Think about what that APU is... it's a DC battery, that feeds in internal Inverter to convert DC (presumably 12vdc) into 110vac. This is not a super efficient process in the first place. Then you want to take that 110vac and connect it to your RV's Converter which then reconverts the 110vac back into 12vdc to charge 12vdc batteries. A totally wasteful cycle that will use up the batteries in your APU without effectively charging your house batteries.

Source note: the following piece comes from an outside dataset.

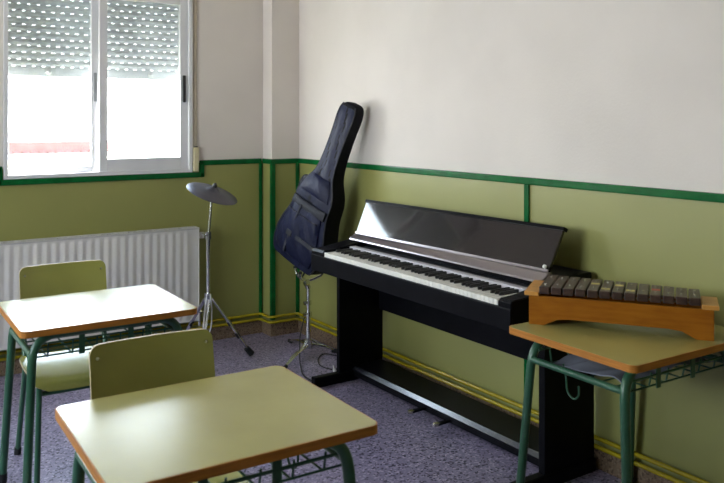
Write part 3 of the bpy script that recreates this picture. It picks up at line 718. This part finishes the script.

You want a gas or LP power generator to do all you are asking of your little APU.
 
We have a 2020 Navion/View 24V that came from the factory with 200 watts of solar, a 30A Zamp solar controller, a 2KW Xantrex inverter/converter, and a 3KW generator. Your 2023 24V has those same features, which can power every appliance in your View except the air conditioner (only the generator can run the AC). For the same price you paid for a "solar generator", you could have purchased two LiFePO4 batteries to replace the lead-acid house batteries under the steps. For less than $200, you could get 200w of additional solar, as we have done. Between your alternator, your solar, your Li batteries, and your OEM generator, you would never need to worry about running the furnace, 12vdc fridge, Truma WH, water pump, 12v lights, device charging, etc., plus short-time uses of the 120vac convection-micro, induction cooktop, coffee maker, hair dryer, electric toothbrushes, and other misc. 120vac appliances. I know because we have done all of that while boondocking and dry camping all over the West, as we live in Colorado and snowbird in southern AZ-NM. In fact, our generator has only 18 run-hours, only one hour of which was while camping. The other 17 hours have been used for periodic exercising of the generator, a 1/2-hour at a time.

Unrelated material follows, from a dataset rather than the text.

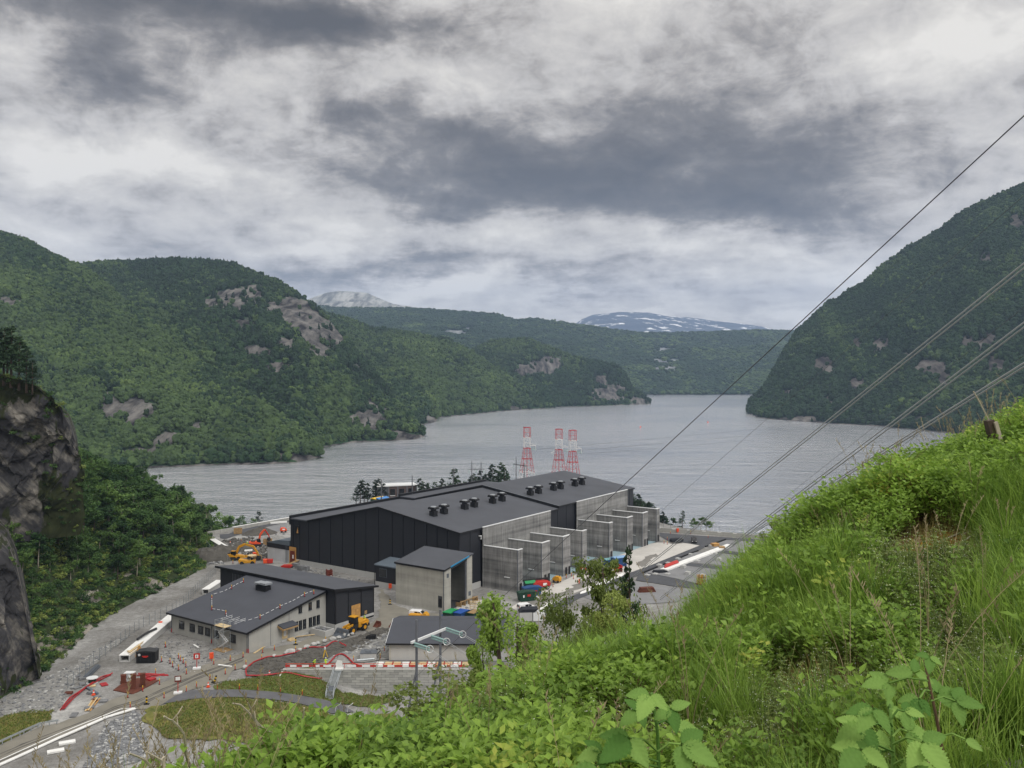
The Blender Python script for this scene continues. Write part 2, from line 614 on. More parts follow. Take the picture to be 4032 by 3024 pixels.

Part of the problem with using an APU to power the whole View is voltage line loss. So you are taking 12v power from the APU battery, the APU is inverting it to 120vac power, the 120vac is traveling through the 25' of 30A cable to the Xantrex, which converts part of it to charge the house batteries and run the 12vdc lights, water pump, etc., as well as powering any 120vac appliances being used. So, a wild guess is that 15-20% of the juice from the APU is wasted through line loss and heat. The heat is the reason both the Xantrex and Ecoflow have cooling fans.